##### INPUT DATA #####
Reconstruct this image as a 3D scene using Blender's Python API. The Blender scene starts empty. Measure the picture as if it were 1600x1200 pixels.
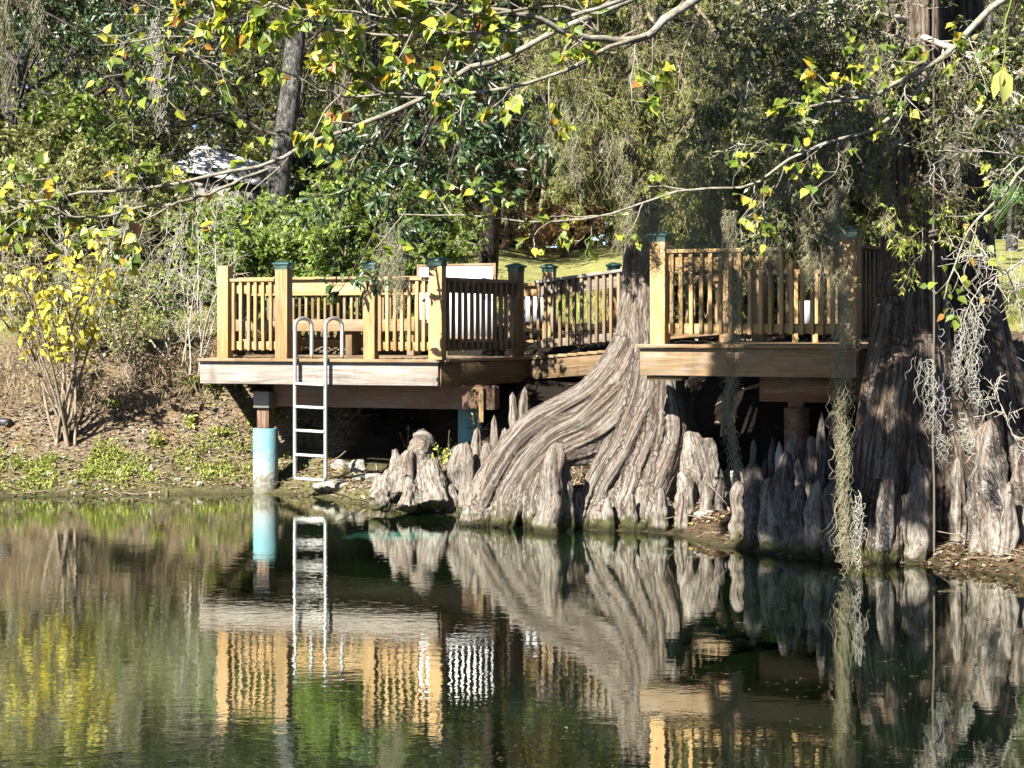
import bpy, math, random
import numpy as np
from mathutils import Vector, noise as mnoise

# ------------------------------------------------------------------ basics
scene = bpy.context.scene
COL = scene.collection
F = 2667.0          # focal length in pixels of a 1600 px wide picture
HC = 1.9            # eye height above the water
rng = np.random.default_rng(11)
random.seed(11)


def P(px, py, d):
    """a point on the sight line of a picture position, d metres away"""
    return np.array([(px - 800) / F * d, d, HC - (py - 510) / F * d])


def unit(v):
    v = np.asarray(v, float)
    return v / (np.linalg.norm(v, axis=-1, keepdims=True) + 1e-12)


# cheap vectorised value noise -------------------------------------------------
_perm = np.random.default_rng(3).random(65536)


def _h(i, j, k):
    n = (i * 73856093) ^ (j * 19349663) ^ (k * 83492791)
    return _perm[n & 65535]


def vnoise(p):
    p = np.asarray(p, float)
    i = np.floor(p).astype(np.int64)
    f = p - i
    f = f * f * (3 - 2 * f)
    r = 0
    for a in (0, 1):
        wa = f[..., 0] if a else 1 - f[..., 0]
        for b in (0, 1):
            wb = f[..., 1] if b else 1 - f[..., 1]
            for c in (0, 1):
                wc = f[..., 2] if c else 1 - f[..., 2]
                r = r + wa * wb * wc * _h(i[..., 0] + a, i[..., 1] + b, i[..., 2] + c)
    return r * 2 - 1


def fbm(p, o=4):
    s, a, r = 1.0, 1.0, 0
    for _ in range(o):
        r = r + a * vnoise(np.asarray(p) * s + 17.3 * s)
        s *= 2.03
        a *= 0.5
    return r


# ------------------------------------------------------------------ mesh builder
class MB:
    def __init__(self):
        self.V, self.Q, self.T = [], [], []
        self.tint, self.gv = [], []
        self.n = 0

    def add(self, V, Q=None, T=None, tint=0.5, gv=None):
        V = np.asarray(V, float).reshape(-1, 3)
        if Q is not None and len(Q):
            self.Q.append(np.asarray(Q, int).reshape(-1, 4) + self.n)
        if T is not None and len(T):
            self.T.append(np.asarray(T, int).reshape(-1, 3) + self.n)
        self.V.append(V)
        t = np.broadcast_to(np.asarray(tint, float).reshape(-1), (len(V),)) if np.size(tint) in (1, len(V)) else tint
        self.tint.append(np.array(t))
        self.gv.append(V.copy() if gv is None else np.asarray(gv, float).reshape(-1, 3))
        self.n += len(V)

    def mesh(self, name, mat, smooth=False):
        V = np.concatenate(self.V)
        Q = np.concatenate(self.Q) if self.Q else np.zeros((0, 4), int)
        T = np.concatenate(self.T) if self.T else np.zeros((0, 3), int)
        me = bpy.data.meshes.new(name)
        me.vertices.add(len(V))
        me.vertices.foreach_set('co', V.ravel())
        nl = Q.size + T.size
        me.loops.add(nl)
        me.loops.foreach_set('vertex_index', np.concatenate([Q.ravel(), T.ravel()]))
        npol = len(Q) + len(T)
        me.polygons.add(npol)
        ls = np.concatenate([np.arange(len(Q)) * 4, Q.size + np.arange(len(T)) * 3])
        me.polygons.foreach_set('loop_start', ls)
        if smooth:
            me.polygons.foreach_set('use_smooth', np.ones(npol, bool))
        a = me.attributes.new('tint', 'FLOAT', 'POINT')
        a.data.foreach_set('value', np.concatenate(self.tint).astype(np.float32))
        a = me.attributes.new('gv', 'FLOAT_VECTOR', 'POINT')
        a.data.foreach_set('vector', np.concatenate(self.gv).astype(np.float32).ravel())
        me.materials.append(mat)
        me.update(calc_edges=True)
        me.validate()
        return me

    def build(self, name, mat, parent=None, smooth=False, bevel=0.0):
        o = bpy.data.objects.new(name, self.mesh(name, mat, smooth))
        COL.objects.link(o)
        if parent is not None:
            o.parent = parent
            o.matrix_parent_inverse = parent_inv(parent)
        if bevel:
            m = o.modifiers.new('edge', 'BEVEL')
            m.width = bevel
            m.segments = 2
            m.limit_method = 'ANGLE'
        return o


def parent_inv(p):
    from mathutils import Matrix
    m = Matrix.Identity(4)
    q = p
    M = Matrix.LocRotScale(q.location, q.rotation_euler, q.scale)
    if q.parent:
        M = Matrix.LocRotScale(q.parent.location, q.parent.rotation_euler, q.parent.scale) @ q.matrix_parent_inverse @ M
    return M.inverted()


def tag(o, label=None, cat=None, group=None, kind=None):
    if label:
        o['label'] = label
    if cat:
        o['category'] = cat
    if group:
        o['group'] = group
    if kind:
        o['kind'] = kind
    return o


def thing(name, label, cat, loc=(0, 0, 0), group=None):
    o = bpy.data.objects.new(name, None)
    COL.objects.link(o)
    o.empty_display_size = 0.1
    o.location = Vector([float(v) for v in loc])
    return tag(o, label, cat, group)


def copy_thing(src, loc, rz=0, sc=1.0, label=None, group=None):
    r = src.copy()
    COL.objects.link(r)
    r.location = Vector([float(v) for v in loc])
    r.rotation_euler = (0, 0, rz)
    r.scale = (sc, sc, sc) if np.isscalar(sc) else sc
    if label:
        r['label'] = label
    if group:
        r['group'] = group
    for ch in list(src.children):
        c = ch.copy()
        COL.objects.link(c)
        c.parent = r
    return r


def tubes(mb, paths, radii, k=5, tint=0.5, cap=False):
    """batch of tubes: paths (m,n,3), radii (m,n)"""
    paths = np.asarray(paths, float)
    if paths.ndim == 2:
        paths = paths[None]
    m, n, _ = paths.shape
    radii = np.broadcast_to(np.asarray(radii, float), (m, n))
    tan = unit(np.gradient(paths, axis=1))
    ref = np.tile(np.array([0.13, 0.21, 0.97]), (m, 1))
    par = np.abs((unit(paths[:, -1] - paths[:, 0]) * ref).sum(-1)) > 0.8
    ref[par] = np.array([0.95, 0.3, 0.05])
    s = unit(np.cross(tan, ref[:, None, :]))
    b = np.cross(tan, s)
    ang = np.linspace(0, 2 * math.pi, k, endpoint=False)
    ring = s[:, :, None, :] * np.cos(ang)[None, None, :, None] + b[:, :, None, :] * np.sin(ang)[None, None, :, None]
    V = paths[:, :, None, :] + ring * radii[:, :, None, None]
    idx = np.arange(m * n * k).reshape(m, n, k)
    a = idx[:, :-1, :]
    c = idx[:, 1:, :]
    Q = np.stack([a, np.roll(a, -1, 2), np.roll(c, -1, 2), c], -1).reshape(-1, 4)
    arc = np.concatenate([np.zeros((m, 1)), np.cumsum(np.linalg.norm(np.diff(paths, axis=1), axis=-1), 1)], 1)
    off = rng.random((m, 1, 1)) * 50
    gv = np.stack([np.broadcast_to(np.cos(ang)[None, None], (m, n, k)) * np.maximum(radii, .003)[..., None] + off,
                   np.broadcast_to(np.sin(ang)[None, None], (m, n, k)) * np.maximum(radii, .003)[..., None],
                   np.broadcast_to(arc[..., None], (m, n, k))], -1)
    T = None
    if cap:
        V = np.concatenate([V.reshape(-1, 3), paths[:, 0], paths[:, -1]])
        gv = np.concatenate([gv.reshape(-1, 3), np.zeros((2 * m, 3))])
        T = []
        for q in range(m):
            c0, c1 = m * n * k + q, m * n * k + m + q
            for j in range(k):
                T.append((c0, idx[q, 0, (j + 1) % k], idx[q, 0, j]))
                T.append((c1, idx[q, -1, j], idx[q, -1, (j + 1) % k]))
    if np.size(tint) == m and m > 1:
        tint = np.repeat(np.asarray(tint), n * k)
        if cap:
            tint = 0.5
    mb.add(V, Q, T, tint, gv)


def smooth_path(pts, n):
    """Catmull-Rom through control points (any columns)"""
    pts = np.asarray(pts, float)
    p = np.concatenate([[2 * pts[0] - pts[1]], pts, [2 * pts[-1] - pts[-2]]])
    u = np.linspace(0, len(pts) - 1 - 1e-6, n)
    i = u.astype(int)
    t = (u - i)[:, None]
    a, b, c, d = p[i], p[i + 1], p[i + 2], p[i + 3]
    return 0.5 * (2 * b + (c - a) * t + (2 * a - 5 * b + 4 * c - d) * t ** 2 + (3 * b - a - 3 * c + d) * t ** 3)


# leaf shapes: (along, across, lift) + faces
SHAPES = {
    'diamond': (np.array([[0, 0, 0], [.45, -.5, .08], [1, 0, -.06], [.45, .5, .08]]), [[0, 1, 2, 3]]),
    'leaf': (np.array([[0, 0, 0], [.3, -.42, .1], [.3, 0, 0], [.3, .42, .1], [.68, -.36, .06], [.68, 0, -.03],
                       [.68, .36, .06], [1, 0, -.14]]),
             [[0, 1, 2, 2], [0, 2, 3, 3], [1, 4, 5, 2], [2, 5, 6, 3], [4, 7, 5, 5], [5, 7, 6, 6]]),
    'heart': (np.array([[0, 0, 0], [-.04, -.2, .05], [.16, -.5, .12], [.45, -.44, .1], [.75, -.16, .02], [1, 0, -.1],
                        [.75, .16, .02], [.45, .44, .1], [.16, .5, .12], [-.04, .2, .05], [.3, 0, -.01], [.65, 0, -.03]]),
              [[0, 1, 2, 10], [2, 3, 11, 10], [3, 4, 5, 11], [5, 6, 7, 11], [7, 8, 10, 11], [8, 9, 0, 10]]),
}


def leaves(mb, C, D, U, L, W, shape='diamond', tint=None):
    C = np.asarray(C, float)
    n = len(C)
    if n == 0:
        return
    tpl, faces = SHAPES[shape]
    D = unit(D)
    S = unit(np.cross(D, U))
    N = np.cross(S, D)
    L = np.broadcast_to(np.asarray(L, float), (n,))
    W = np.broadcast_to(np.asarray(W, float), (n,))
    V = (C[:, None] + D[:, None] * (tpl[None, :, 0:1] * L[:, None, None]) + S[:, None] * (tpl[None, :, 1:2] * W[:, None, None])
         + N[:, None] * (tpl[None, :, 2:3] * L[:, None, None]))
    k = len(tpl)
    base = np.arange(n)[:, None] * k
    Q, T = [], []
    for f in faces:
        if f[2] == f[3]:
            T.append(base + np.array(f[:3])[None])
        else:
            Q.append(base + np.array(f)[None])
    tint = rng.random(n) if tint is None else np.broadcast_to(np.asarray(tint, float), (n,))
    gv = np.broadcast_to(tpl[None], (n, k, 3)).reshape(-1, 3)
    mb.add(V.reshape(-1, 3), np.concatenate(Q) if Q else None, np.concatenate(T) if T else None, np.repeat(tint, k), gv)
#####
##### INPUT DATA #####
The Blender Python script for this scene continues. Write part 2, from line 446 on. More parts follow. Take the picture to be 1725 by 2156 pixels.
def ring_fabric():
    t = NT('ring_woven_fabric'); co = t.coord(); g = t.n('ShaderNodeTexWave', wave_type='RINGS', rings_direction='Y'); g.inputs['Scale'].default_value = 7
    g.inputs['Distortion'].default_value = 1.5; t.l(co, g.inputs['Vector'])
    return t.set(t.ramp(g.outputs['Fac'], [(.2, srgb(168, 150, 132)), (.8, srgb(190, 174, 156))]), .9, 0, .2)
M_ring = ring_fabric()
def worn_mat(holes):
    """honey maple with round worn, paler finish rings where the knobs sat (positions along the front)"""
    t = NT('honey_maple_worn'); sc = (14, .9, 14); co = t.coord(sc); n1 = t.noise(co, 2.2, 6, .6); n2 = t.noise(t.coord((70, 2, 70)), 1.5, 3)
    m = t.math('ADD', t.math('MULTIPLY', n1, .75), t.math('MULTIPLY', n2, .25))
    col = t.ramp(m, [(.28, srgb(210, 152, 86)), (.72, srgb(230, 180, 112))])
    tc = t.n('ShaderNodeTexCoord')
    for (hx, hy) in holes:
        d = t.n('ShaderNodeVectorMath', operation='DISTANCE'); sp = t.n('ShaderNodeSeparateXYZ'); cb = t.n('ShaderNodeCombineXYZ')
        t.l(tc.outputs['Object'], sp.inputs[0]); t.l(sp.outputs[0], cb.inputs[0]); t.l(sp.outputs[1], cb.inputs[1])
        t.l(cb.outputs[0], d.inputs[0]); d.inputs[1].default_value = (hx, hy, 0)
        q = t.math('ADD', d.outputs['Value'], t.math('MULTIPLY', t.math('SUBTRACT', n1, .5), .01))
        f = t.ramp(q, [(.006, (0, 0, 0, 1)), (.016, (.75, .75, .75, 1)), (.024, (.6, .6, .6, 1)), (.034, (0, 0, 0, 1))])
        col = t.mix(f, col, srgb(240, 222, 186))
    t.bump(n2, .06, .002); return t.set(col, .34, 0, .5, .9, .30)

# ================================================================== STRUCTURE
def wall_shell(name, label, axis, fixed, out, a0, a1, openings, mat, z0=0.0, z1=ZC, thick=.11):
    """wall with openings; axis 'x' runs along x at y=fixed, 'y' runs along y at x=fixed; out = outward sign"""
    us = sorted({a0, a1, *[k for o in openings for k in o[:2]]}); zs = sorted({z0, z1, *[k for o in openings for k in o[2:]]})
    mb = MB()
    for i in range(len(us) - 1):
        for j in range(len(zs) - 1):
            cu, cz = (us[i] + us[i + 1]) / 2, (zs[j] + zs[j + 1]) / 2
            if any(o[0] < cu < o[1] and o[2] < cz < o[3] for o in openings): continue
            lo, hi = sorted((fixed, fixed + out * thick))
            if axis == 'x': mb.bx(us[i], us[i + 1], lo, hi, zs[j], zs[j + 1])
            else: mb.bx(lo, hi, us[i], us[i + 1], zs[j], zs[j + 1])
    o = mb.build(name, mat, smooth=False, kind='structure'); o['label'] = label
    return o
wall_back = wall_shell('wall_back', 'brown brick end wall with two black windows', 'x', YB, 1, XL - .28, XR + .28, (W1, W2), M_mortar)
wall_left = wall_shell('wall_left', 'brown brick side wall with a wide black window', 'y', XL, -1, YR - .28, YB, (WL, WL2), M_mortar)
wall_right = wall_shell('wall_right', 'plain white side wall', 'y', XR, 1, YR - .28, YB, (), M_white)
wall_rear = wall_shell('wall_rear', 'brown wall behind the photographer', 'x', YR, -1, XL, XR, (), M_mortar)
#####
▶ WRITTEN TASK
Using the data above, set down each line from the line with "Reconstruct this image" to the line with "return v / (np.linalg.norm(v, axis=-1, keepdims=True)" exactly, both ends included, and leave the pictures behind. Nothing else belongs.

▶ SOLUTION BELOW
Reconstruct this image as a 3D scene using Blender's Python API. The Blender scene starts empty. Measure the picture as if it were 1600x1200 pixels.
import bpy, math, random
import numpy as np
from mathutils import Vector, noise as mnoise

# ------------------------------------------------------------------ basics
scene = bpy.context.scene
COL = scene.collection
F = 2667.0          # focal length in pixels of a 1600 px wide picture
HC = 1.9            # eye height above the water
rng = np.random.default_rng(11)
random.seed(11)


def P(px, py, d):
    """a point on the sight line of a picture position, d metres away"""
    return np.array([(px - 800) / F * d, d, HC - (py - 510) / F * d])


def unit(v):
    v = np.asarray(v, float)
    return v / (np.linalg.norm(v, axis=-1, keepdims=True) + 1e-12)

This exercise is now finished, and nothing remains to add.